- **DATA SHOWN**
-*-*-

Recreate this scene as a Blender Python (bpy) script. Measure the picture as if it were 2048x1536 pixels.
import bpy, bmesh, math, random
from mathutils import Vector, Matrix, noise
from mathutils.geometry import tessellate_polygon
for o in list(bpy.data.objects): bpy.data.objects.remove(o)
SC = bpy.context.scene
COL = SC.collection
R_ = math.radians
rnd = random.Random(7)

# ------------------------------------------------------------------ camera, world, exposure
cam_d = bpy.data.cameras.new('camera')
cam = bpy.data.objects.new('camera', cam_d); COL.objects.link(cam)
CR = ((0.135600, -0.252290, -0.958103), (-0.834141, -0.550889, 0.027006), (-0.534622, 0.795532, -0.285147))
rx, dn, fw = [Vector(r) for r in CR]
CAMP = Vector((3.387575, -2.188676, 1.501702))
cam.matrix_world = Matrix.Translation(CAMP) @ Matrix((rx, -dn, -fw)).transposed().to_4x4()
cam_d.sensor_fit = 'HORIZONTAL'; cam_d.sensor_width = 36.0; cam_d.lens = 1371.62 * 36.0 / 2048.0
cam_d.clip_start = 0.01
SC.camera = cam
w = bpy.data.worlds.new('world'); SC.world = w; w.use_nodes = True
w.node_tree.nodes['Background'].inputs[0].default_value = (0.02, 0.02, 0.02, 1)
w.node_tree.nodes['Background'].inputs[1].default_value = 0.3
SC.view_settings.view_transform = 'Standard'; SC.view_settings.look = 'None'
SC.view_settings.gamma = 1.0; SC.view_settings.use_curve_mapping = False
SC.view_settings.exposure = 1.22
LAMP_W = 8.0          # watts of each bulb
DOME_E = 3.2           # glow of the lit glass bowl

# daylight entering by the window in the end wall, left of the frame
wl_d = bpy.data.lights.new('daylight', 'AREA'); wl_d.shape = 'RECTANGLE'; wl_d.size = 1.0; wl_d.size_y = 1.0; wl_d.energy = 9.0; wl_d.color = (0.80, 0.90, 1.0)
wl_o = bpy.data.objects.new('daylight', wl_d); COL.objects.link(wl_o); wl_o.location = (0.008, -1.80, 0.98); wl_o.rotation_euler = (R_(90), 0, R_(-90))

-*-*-

- **WHAT THIS TASK INVOLVES**
Give back exactly the material above from its opening line to the line bearing "rnd = random.Random(7)".

- **ANSWER TO THIS PROBLEM**
Recreate this scene as a Blender Python (bpy) script. Measure the picture as if it were 2048x1536 pixels.
import bpy, bmesh, math, random
from mathutils import Vector, Matrix, noise
from mathutils.geometry import tessellate_polygon
for o in list(bpy.data.objects): bpy.data.objects.remove(o)
SC = bpy.context.scene
COL = SC.collection
R_ = math.radians
rnd = random.Random(7)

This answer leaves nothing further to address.